Au prix d’au moins 19 morts et de centaines de blessés, la jeunesse népalaise a contraint le gouvernement à lever l’interdiction des réseaux sociaux. Une victoire symbolique qui met en lumière une génération déterminée à rompre avec la corruption et l’immobilisme politique, dans un pays désormais plongé dans l’incertitude.
La décision du gouvernement népalais d’interdire 26 plateformes de médias sociaux, dont Facebook, X et YouTube, a mis le feu aux poudres. Officiellement, il s’agissait d’exiger un enregistrement local des plateformes pour « mieux réguler » leur contenu. Mais pour la jeunesse du pays, déjà en colère face à la corruption et à l’absence de perspectives, la mesure sonnait comme une tentative de museler la liberté d’expression.
La rue comme tribunal
À Katmandou et dans d’autres grandes villes, les jeunes, surnommés la « Génération Z », ont battu le pavé pendant plusieurs jours. Ce qui n’était qu’une contestation numérique s’est rapidement transformé en mouvement de rue massif. « Nous ne voulons pas d’un futur verrouillé par la censure et la corruption », a lancé un étudiant lors d’une marche improvisée devant le Parlement.
La répression fut brutale. Gaz lacrymogène, balles en caoutchouc et tirs à balles réelles ont dispersé les manifestants. Le bilan est lourd : au moins 19 morts confirmés et plusieurs centaines de blessés. L’opinion publique, jusque-là fragmentée, s’est alors largement rangée derrière les jeunes protestataires, choquée par l’ampleur de la répression.
La chute d’un Premier ministre
Sous une pression insoutenable, le Premier ministre K. P. Sharma Oli a présenté sa démission. Le Parlement a été dissous, ouvrant une nouvelle phase d’instabilité politique dans un pays habitué aux crises institutionnelles à répétition.

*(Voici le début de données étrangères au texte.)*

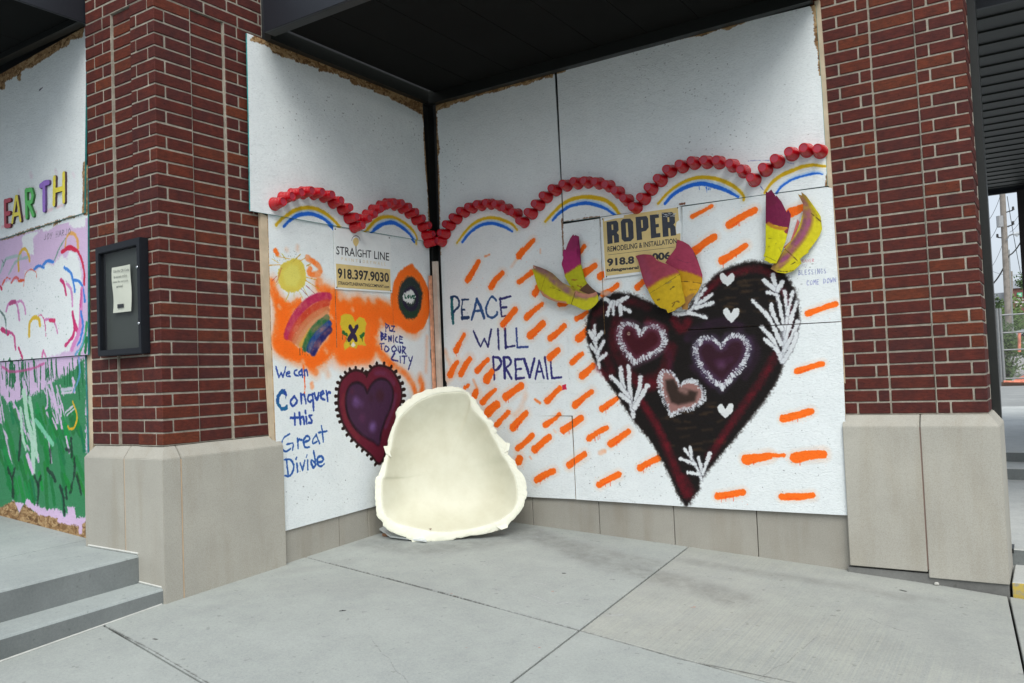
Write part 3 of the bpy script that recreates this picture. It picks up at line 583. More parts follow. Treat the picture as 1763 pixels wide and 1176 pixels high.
frond([[(440, 296), (480, 296), (520, 272), (548, 222), (575, 190)], [(522, 268), (600, 215)], [(532, 272), (605, 250)], [(500, 288), (575, 312)], [(532, 250), (540, 200)]], 4.8)
frond([[(897, 500), (908, 400), (893, 290), (872, 200), (857, 132)], [(872, 200), (820, 155)], [(878, 200), (897, 162)], [(908, 400), (918, 300), (906, 200)], [(918, 300), (940, 205)], [(907, 425), (932, 330), (957, 245)], [(906, 450), (947, 375), (962, 330)], [(892, 425), (842, 315), (772, 240)], [(872, 215), (836, 205)], [(896, 495), (862, 412), (810, 352)], [(880, 452), (825, 405)], [(897, 365), (862, 305), (850, 258)], [(900, 500), (940, 430), (958, 380)]], 5)
B.stroke(Z4([(897, 380), (912, 440), (900, 490)]), 12, (.75, .77, .8), 6, .5, 2, .35)
frond([[(557, 995), (530, 930), (500, 885), (484, 866)], [(530, 930), (470, 906)], [(515, 905), (510, 862)], [(552, 972), (500, 965)], [(560, 960), (545, 902)], [(562, 972), (592, 885)]], 4.4)
B.stroke([(1034, 504), (1048, 506)], 7, (.8, .8, .82), 3, .6, 2, .3)
B.stroke([(1082, 575)], 6, (.62, .5, .46), 1, 1, .4); B.stroke([(1079, 575), (1086, 575)], .8, (.25, .2, .2), .6, .9)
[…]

En réponse, l’ancienne présidente de la Cour suprême, Sushila Karki, a été nommée Première ministre par intérim. Une première historique pour le Népal, où jamais une femme n’avait dirigé l’exécutif. Son mandat transitoire doit préparer les élections générales fixées au 5 mars 2026.
Une victoire inachevée
Face à la rue, le gouvernement a reculé : l’interdiction des réseaux sociaux a été levée. Mais pour les protestataires, il ne s’agit que d’une bataille remportée. Le mouvement réclame désormais des réformes en profondeur : lutte contre la corruption, respect des droits humains, responsabilisation des forces de sécurité, et refonte d’un système politique perçu comme déconnecté des réalités.
« Nos parents se sont résignés, mais nous, nous n’accepterons plus l’impunité », confie une manifestante de 22 ans.
Un séisme politique et générationnel
Au-delà du retrait de la mesure controversée, la crise révèle un basculement profond. Pour la première fois depuis des décennies, ce sont les jeunes qui dictent le tempo politique. Leur mobilisation a mis en lumière une fracture générationnelle : d’un côté, une élite politique jugée vieillissante et corrompue, de l’autre, une jeunesse connectée, informée et désireuse de transparence.
Le défi pour le gouvernement intérimaire sera de canaliser cette énergie sans tomber dans l’immobilisme ou la répression. Les prochaines élections s’annoncent décisives : elles diront si la Génération Z népalaise a ouvert une nouvelle ère démocratique ou si la vieille garde réussira à reprendre la main.